久しぶりに障がい者をテーマにした素晴らしい映画をご紹介します。
タイトルは『Coda コーダ あいのうた』。聴覚障がいを取り上げた作品になります。
劇場公開される前から「観たい!」と思っていたところ、今回のオスカーにもノミネートされたと聞いて、急いで席を予約しました。
タイトルにあります「Coda」とは、「聴覚に障がいのある親を持つ健聴者の子どものことをCoda(コーダ:Children of Deaf Adalts)」のことを指しています。
この映画では耳の聞こえない家族の中で自分だけが健聴者である17歳の女子高生が、愛する家族と自分が目指したい夢との間で生まれる感情は障がい者に最も近いところにいる存在だからこその苦しみと愛する気持ちが表現されています。
豊かな自然に恵まれた海の町で暮らす高校生のルビーは、両親と兄の4人家族の中で一人だけ耳が聴こえる。
陽気で優しい家族のために、ルビーは幼い頃から“通訳”となり、家業の漁業も毎日欠かさず手伝っていた。
新学期、秘かに憧れるクラスメイトのマイルズと同じ合唱クラブを選択するルビー。すると、顧問の先生がルビーの歌の才能に気づき、都会の名門音楽大学の受験を強く勧める。
だが、ルビーの歌声が聞こえない両親は娘の才能を信じられず、家業の方が大事だと大反対。悩んだルビーは夢よりも家族の助けを続けることを選ぶと決めるが、思いがけない方法で娘の才能に気づいた父は、意外な決意をし・・・。
※「コーダ あいのうた」公式HPより抜粋
両親と兄には聴覚障がいがあり、家族の中で自分だけが健聴者である「主人公の視点」と障がい者が一般社会で感じる「異なる世界」を物語として我々に伝えているこの作品を観て、コーダである私自身が感じたことをご紹介したいと思います。
健聴者である主人公のマイノリティな位置
聴覚に障がいのある両親と兄の4人家族で暮らす主人公のルビーは自分だけが健聴者であり、それは一般社会の聴覚障がい者(=マイノリティ)と健聴者(=マジョリティ)とは逆の環境下に置かれています。
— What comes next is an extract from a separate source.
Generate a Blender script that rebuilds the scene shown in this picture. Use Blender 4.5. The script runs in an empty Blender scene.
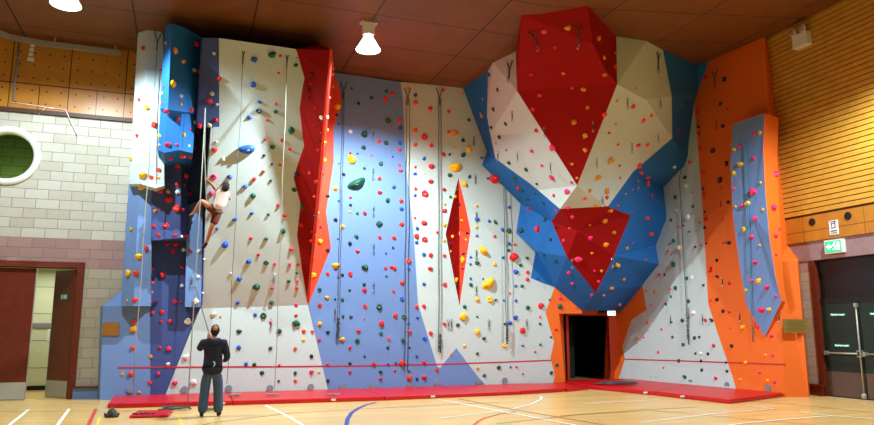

そのため、家族の日常的に交わされる主なコミュニケーション方法は手話となり、健聴者であるルビーも家族とは手話で会話します。
港町に住むルビーとその家族は、小さな漁船による漁業で生計を立てています。
聴覚に障がいのある父親と兄だけで漁に出すこともできないため、高校生にも関わらずルビーが夜明け前に起きて漁船に乗り漁を手伝う場面があります。それは、単純に家族のことを心配する気持ちだけではなく、障がいのある家族を持つヒトが経験する自己犠牲の表れのように感じられました。
他にも、ルビーの日常を通してこのように感じる場面がいくつもあり、障がい者とその家族の関係性や機微の感情を上手く捉えています。
映画で描かれた聴覚障がい者が感じる世界
この作品では、主人公ルビーの聴覚に障がいのある家族の視点を通して、障がい者から見える世の中を感じさせてくれます。
参加しなければいけない会議や説明会の場面で耳からの情報が一切得られない自分を想像してみます。話し手から発せられる言葉を聞くことができて、内容を理解することができる人たちの中で、自分だけがどのような情報なのかを知ることができない状況が常態化しているのであれば「不安と孤立」を強く感じさせられます。
実際に企業で勤務されている聴覚に障がいのある方とお話をすると、「会議」「朝礼」といった特に多人数が情報を発する場面では、誰がどのような情報を発信しているのかを目で追いかけるには限界があります。また、仮に口話(口の動きを見て言葉を理解する)による視覚から入る情報であっても、頭の中で情報を理解してからアウトプットする際に少しのタイムラグが生まれるため、コミュニケーションがスムーズに進みにくい点があります。
作中、ルビーが学校の発表会で歌を披露する場面があります。
もちろん両親と兄もルビーの晴れの姿を見に来るのですが、肝心の歌声は家族に届きません。家族もルビーの声を聞きたいが周囲の歌に対する反応(喜んでいる、感動して泣いている、一緒に歌っている など)を見て、なんとなく理解するしかありません。
障がいのある人たちにとってこの世界で生きていくことは、当たり前の生活の何かを諦め、流していくことを受け入れてしまっているように感じるシーンであり、そのことを我々が忘れてはいけないと改めて感じさせられました。
他にももっとお伝えしたことはあるのですが、ネタバレになってもいけませんのでココまでにします。
自分がコーダだからだと思いますが、終始うなづく場面が多く共感できる作品でした。また、主人公の歌声にも感動し、家族の愛情にも感動し、後半はずっと泣いていましたね。
(他の客席からもすすり泣く声が聞こえてきました)
ぜひ、ご覧になっていただきたい作品です。